Our prototype is awful. We really should:
-
Add a slimmed down version of
parseNull
that returns a boolean instead of an AST, and call this inderive
. We only want to recover the AST once the whole string has been parsed; the rest of the time, we only care whether an expression is nullable. -
Use a better algorithm for finding the least fixed point. We’ve perhaps chosen the clunkiest and most obvious method.
-
Remove a layer of indirection when tying the knot. That is, point to a node directly rather than a string (which requires another lookup to get at the node).
-
Apply algebraic identities to reduce the number of nodes in parsing expressions and abstract syntax trees.
And yet, on my laptop:
Bad real 0m0.220s user 0m0.215s sys 0m0.005s
Clearly, parsing with derivatives is efficient when run on the allegedly exponential-running-time example given by Cox.
The moral of the story
It’s best to test drive an algorithm before condemning it. If we see hilariously bad running times, then we can include them to hammer our points home. If we see surprisingly good running times, then there’s a mistake in our reasoning and we should keep quiet until we successfully attack the algorithm from another angle. (Cox rightly notes parsing with derivatives forgoes two key properties of yacc: linear running time and ambiguity detection. If only he had focused on these trade-offs.)

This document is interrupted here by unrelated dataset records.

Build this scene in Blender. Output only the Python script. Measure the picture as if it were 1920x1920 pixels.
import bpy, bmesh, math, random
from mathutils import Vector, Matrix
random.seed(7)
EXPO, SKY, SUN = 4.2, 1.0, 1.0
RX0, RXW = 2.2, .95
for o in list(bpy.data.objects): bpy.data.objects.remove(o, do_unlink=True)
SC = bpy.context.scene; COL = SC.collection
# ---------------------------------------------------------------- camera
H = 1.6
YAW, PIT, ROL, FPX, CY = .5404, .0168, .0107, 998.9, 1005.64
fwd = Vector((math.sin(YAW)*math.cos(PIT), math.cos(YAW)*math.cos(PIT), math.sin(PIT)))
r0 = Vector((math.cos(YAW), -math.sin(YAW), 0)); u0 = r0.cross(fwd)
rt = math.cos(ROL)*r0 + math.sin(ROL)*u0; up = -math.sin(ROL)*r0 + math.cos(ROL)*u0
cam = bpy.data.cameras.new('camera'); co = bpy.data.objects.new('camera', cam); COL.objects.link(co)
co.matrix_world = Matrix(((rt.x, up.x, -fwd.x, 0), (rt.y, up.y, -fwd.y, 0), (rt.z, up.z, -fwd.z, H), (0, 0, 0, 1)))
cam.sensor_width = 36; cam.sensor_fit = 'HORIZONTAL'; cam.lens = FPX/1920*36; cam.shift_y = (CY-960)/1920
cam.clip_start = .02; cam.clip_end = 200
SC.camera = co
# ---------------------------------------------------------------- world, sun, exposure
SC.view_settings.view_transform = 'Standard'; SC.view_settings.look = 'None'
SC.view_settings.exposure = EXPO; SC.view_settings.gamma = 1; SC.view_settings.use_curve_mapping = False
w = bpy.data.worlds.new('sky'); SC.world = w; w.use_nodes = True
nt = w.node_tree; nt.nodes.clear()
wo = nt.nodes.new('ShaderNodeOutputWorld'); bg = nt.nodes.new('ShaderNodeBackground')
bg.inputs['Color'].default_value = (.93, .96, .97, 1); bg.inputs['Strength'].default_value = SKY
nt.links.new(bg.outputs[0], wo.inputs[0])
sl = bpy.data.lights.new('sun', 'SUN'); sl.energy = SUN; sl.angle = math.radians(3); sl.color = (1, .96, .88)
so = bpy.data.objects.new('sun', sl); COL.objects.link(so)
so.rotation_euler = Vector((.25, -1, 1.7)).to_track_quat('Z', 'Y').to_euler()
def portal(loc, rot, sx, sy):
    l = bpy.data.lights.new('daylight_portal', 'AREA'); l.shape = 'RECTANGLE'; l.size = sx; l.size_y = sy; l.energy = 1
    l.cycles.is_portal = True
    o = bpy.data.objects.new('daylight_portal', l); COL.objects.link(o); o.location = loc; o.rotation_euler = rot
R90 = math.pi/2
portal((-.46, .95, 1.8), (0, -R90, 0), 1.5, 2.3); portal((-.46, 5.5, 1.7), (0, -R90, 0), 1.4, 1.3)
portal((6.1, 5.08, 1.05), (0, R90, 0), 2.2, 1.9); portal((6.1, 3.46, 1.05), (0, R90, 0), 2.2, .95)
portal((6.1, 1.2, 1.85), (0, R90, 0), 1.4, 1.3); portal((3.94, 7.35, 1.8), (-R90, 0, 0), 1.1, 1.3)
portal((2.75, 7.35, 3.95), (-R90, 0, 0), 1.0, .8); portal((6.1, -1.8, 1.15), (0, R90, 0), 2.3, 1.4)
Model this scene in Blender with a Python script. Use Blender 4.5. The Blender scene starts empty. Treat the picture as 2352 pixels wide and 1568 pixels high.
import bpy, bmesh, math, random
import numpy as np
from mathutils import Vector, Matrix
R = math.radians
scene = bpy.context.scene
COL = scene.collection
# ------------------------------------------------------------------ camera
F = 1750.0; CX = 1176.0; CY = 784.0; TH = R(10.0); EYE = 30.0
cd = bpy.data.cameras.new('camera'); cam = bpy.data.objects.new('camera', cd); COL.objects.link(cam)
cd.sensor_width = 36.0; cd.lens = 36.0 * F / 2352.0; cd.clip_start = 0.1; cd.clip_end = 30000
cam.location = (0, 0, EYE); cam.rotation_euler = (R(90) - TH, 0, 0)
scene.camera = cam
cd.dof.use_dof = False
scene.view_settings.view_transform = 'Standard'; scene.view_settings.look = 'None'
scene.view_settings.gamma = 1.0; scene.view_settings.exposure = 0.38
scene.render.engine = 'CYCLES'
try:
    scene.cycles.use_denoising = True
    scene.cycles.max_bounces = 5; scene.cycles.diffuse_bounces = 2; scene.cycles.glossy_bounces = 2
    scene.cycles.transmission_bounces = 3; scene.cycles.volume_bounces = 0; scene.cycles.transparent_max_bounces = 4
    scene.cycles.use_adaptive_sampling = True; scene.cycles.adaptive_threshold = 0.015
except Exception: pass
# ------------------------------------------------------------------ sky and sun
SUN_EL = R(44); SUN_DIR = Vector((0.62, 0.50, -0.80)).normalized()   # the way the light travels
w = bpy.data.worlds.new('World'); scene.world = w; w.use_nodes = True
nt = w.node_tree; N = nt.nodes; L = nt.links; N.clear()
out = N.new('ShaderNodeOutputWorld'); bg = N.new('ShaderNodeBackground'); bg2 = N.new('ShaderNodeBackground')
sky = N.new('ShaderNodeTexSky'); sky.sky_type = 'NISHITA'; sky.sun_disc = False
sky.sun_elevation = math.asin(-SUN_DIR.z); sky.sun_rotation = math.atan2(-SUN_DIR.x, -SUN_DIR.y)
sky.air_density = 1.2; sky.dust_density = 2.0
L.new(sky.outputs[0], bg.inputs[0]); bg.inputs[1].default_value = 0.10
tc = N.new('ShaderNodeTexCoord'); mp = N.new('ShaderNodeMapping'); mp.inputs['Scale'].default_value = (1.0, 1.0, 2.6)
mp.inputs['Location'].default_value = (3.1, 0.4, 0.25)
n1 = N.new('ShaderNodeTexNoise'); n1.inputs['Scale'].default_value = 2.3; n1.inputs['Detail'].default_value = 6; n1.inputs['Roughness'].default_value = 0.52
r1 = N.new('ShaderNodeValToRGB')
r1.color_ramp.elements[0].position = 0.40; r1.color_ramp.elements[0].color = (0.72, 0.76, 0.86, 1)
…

Is this practicable for parsing with derivatives? Well, we have presented an entire program, yet we have written less code than appears in Cox’s excellent article on regular expressions, which quotes just a few choice cuts from a presumably complete program. Indeed, with a splash of HTML, we can easily build an interactive online demo of parsing with derivatives.
The existence of the flawed post indicates no such sanity check was done. This was caused by poor understanding of lazy evaluation, or because it was deemed too troublesome to implement a lazy algorithm. Both problems are solved by learning a lazy language.
In sum, insufficient experience with lazy evaluation leads to faulty time complexity analysis. Therefore we should all be comfortable with lazy languages so computer science can progress unimpeded.